* **EXERCISE INPUTS**:
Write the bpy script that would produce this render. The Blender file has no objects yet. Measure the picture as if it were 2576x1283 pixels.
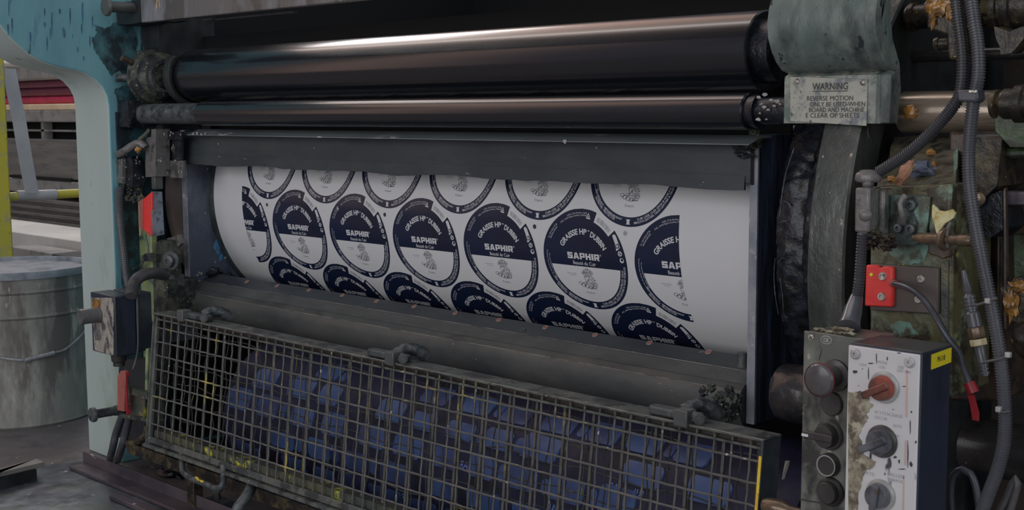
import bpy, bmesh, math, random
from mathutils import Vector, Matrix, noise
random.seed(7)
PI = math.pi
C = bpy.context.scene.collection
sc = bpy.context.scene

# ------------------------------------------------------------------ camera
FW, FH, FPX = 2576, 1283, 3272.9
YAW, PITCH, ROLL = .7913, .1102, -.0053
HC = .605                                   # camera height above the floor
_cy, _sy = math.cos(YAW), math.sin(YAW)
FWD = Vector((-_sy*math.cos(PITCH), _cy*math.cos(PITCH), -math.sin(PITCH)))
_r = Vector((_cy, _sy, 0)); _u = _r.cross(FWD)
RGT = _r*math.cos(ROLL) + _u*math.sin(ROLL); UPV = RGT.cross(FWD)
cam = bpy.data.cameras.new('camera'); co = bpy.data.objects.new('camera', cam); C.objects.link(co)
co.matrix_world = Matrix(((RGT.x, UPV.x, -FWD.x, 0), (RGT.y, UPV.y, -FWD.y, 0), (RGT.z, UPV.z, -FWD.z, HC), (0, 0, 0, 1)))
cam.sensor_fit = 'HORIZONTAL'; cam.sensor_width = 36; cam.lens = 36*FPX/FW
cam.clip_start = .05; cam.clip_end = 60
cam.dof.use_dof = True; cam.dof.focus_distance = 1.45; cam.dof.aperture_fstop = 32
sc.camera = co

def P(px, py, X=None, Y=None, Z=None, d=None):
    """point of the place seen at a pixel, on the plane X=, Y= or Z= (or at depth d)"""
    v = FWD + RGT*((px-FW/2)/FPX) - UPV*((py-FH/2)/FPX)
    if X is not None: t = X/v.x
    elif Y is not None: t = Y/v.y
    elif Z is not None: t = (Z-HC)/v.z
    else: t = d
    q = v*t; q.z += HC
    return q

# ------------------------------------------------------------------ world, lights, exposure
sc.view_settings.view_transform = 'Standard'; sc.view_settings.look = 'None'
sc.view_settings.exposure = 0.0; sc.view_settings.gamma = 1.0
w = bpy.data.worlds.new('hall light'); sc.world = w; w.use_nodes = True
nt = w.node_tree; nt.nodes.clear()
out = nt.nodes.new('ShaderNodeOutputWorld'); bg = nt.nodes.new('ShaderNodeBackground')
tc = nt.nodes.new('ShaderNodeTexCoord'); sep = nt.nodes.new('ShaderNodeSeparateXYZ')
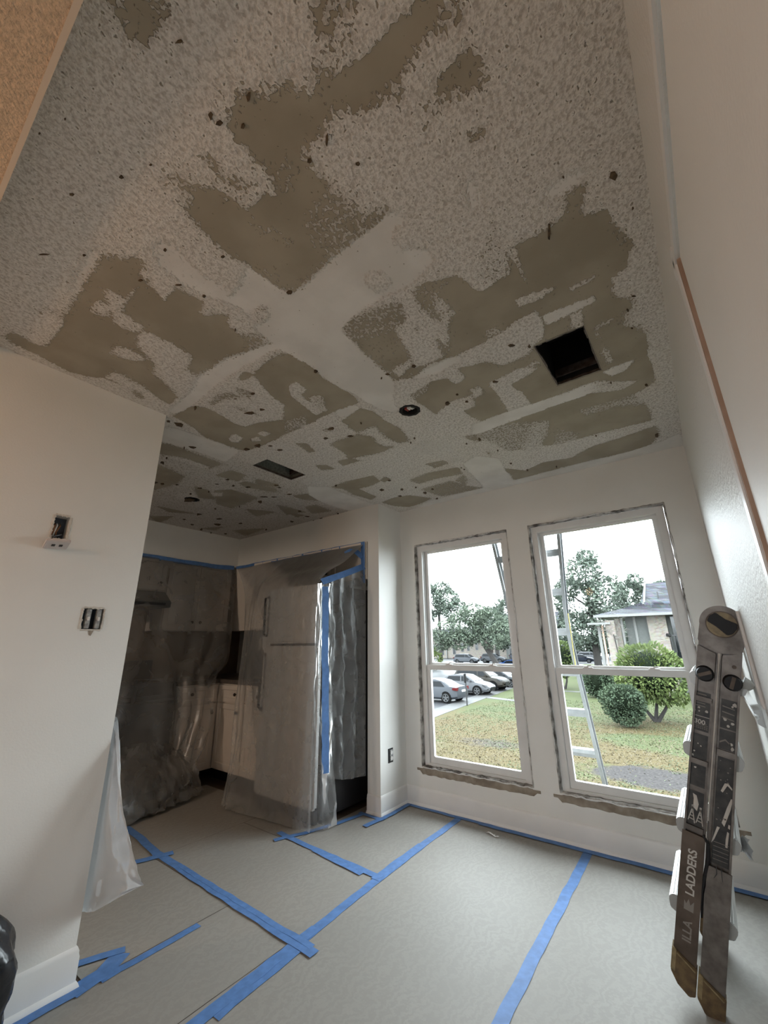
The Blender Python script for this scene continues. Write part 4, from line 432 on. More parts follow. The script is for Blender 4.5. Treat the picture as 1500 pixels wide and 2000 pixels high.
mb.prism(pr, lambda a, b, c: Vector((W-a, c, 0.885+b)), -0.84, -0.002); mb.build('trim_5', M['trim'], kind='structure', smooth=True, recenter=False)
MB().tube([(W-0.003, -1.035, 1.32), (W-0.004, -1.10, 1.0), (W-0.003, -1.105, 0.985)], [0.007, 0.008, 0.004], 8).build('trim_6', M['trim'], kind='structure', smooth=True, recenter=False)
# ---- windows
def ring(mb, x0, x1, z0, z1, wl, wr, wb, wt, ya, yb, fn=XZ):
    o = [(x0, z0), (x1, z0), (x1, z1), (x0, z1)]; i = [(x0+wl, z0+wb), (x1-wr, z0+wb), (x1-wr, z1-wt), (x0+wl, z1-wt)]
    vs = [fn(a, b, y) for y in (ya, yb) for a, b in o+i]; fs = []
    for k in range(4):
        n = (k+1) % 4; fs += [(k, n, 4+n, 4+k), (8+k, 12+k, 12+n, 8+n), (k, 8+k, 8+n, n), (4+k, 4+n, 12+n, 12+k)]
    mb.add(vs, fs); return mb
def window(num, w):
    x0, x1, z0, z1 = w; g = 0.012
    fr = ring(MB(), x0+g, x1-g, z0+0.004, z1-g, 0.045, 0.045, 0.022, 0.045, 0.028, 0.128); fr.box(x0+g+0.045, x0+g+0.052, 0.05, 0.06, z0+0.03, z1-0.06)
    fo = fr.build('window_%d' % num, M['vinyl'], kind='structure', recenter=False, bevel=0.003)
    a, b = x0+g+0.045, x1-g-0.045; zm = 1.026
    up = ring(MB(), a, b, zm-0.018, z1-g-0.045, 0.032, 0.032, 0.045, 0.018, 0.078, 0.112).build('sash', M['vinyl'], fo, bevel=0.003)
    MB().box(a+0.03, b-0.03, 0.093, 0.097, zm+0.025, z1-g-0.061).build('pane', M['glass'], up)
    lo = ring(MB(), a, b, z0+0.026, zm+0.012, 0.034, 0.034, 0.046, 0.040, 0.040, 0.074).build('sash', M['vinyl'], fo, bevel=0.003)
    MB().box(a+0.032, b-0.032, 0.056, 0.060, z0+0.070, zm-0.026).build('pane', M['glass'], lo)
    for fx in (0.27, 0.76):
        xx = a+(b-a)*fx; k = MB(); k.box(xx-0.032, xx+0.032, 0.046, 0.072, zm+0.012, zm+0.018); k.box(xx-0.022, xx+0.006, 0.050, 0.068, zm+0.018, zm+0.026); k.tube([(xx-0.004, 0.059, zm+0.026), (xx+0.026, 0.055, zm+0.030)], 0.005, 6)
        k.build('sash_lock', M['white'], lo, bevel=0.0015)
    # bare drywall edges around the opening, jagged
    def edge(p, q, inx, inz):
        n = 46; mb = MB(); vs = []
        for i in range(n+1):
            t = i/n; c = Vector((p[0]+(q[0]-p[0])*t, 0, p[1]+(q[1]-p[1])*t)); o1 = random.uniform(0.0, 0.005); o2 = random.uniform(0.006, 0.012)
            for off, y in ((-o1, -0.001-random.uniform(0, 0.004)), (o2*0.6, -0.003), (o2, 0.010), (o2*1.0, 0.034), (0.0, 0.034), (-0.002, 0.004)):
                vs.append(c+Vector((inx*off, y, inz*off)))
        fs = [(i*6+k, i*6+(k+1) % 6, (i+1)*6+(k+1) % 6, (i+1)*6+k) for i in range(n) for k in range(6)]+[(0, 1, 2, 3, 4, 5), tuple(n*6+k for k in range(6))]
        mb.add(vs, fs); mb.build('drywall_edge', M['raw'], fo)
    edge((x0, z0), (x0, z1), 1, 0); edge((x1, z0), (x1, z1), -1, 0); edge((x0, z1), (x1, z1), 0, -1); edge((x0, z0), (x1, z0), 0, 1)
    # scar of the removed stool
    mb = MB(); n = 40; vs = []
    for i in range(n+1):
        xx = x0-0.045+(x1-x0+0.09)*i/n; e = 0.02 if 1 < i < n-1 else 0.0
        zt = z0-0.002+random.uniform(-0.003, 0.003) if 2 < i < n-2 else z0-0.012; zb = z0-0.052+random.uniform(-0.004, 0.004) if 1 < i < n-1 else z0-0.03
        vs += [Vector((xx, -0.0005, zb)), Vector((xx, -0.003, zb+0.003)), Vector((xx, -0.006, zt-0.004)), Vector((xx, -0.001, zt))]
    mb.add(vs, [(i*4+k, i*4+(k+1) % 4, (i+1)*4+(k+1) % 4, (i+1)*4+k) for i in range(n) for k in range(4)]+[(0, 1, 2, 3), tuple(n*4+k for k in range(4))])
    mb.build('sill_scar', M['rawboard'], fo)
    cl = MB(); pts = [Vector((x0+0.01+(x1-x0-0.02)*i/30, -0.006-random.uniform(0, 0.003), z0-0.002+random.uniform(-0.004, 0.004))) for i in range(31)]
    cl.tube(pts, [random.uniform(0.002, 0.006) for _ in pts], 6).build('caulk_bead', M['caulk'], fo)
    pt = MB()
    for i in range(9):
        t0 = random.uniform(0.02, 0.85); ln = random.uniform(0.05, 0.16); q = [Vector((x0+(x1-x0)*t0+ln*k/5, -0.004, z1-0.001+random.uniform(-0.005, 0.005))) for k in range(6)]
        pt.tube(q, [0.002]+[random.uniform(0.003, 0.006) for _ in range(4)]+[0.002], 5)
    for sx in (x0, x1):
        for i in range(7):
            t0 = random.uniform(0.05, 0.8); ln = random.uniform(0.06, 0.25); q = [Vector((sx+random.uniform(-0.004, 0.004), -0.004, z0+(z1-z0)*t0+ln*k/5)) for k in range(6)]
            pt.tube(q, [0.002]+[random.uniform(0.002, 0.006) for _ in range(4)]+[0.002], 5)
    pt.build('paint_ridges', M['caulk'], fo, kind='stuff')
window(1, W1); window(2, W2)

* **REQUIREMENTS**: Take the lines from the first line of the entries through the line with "tc = nt.nodes.new('ShaderNodeTexCoord');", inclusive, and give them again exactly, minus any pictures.

* **TASK RESULT**:
Write the bpy script that would produce this render. The Blender file has no objects yet. Measure the picture as if it were 2576x1283 pixels.
import bpy, bmesh, math, random
from mathutils import Vector, Matrix, noise
random.seed(7)
PI = math.pi
C = bpy.context.scene.collection
sc = bpy.context.scene

# ------------------------------------------------------------------ camera
FW, FH, FPX = 2576, 1283, 3272.9
YAW, PITCH, ROLL = .7913, .1102, -.0053
HC = .605                                   # camera height above the floor
_cy, _sy = math.cos(YAW), math.sin(YAW)
FWD = Vector((-_sy*math.cos(PITCH), _cy*math.cos(PITCH), -math.sin(PITCH)))
_r = Vector((_cy, _sy, 0)); _u = _r.cross(FWD)
RGT = _r*math.cos(ROLL) + _u*math.sin(ROLL); UPV = RGT.cross(FWD)
cam = bpy.data.cameras.new('camera'); co = bpy.data.objects.new('camera', cam); C.objects.link(co)
co.matrix_world = Matrix(((RGT.x, UPV.x, -FWD.x, 0), (RGT.y, UPV.y, -FWD.y, 0), (RGT.z, UPV.z, -FWD.z, HC), (0, 0, 0, 1)))
cam.sensor_fit = 'HORIZONTAL'; cam.sensor_width = 36; cam.lens = 36*FPX/FW
cam.clip_start = .05; cam.clip_end = 60
cam.dof.use_dof = True; cam.dof.focus_distance = 1.45; cam.dof.aperture_fstop = 32
sc.camera = co

def P(px, py, X=None, Y=None, Z=None, d=None):
    """point of the place seen at a pixel, on the plane X=, Y= or Z= (or at depth d)"""
    v = FWD + RGT*((px-FW/2)/FPX) - UPV*((py-FH/2)/FPX)
    if X is not None: t = X/v.x
    elif Y is not None: t = Y/v.y
    elif Z is not None: t = (Z-HC)/v.z
    else: t = d
    q = v*t; q.z += HC
    return q

# ------------------------------------------------------------------ world, lights, exposure
sc.view_settings.view_transform = 'Standard'; sc.view_settings.look = 'None'
sc.view_settings.exposure = 0.0; sc.view_settings.gamma = 1.0
w = bpy.data.worlds.new('hall light'); sc.world = w; w.use_nodes = True
nt = w.node_tree; nt.nodes.clear()
out = nt.nodes.new('ShaderNodeOutputWorld'); bg = nt.nodes.new('ShaderNodeBackground')
tc = nt.nodes.new('ShaderNodeTexCoord'); sep = nt.nodes.new('ShaderNodeSeparateXYZ')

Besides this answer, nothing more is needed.